Sehr geehrte Frau Senatorin Lompscher, wir bitten Sie uns zu unterstützen, die gemeinsam vereinbarten Ziele zu erreichen. Konkret könnten wir uns folgende Maßnahmen vorstellen:
Politische Priorisierung der Notwendigkeit von umfangreichen Neubauaktivitäten in Berlin, um eine Akzeptanz in der Bevölkerung zu schaffen und ein möglichst konsequentes und nachhaltiges kommunikatives Signal zu senden, sich maximal über das „Wie“, aber nicht über das „Ob“ von Neubauten zu unterhalten. Nur so können wir die positive Entwicklung der Stadt vorantreiben. Diese auch verbale Priorisierung von Neubau sollte sich auch möglichst schon in den Leitlinien des StEP Wohnen 2030 wiederfinden, was von den Vertretern der Wohnungswirtschaft auch mehrmals im Rahmen der Arbeitssitzungen angeregt wurde, jetzt aber noch nicht enthalten ist. Politische Unterstützung zur Beschleunigung von Grundstückseinbringungen in die Städtischen Wohnungsunternehmen. Wiederaufleben der „Bauplanfabrik“ bei SenSW, um ein konkretes Signal bzgl. der Wichtigkeit des Themas Neubau auch an die Bezirke zu senden. Kurzfristige Vereinbarung von konkreten „Baugenehmigungszielzahlen“, verbunden mit entsprechenden Prämien für die einzelnen Bezirke. Keine zu starke Gewichtung von Partikular- und Minderheiteninteressen im Rahmen von partizipativen Verfahren, sowohl auf Bezirks- als auch auf Landesebene.
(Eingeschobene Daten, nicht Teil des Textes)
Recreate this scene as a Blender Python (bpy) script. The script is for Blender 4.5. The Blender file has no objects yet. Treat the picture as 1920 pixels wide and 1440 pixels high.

Konsequenz im politischen Handeln bzgl. der grundsätzlichen Realisierung von Neubauvorhaben, maximal Diskussionsmöglichkeiten bei der Ausgestaltung von Projekten.
Flankiert mit Ihrer politischen Unterstützung, sehr geehrte Frau Senatorin, ist es immer noch möglich, die Zielzahlen zu erreichen gemäß unserer Definition von 30 000 neuen Wohnungen bis 2021 (Fertiggestellt oder im Bau befindlich).